Japanese follow trees

Posted by Rumin Mann
June 18th, 2010

Thirty delegates from Japanese home builder Mitsui Homes Co. were in Prince George last week to see first-hand Canadian sustainable forestry practices.

Delegation leader Takenobu Nozawa said the delegation included executives, carpenters, designers and customer support staff. The team planted trees and followed the life cycle of trees from the seedling nursery to harvest to sawmill.

In addition, they learned about the forestry and bioenergy research taking place at UNBC.

“We’ve built 200,000 units of housing in Japan. We see lumber, but we have never seen the process of lumber being manufactured,” Nozawa said.

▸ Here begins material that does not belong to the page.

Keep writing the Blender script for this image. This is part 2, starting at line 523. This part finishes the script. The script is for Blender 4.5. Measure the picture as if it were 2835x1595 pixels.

By understanding B.C. sustainable harvesting and reforestation policies, Mitsui will better be able to promote wood construction in Japan, he said.

“Mitsui Homes is looking at producing more green homes,” he said. “People are more aware of the environmental and health sides of housing. They want more environmentally friendly buildings. By using Canadian wood we can appeal to our customers.”

Construction manager Ishibara Shuhei said Mitsui Homes is looking to build homes which will last for generations.

“The concept with Mitsui Homes is building homes that a family can live in for a long period of time – 100-200 years,” Shuhei said. “Trees plant from a single seed and grow into a strong tree. We want to use this concept in the homes we build.”

Mitsui Homes Canada senior vice president Dave Fisher said B.C. plays a critical role in Mitsui Homes’ operations by providing quality building materials.

“What we do here has a profound impact on the parent company. Having them here gives them a better sense of our role,” Fisher said. “When it comes time to make changes, they will have a better understanding of why those changes are needed. The more they can work with us here, the stronger our relationship will be.”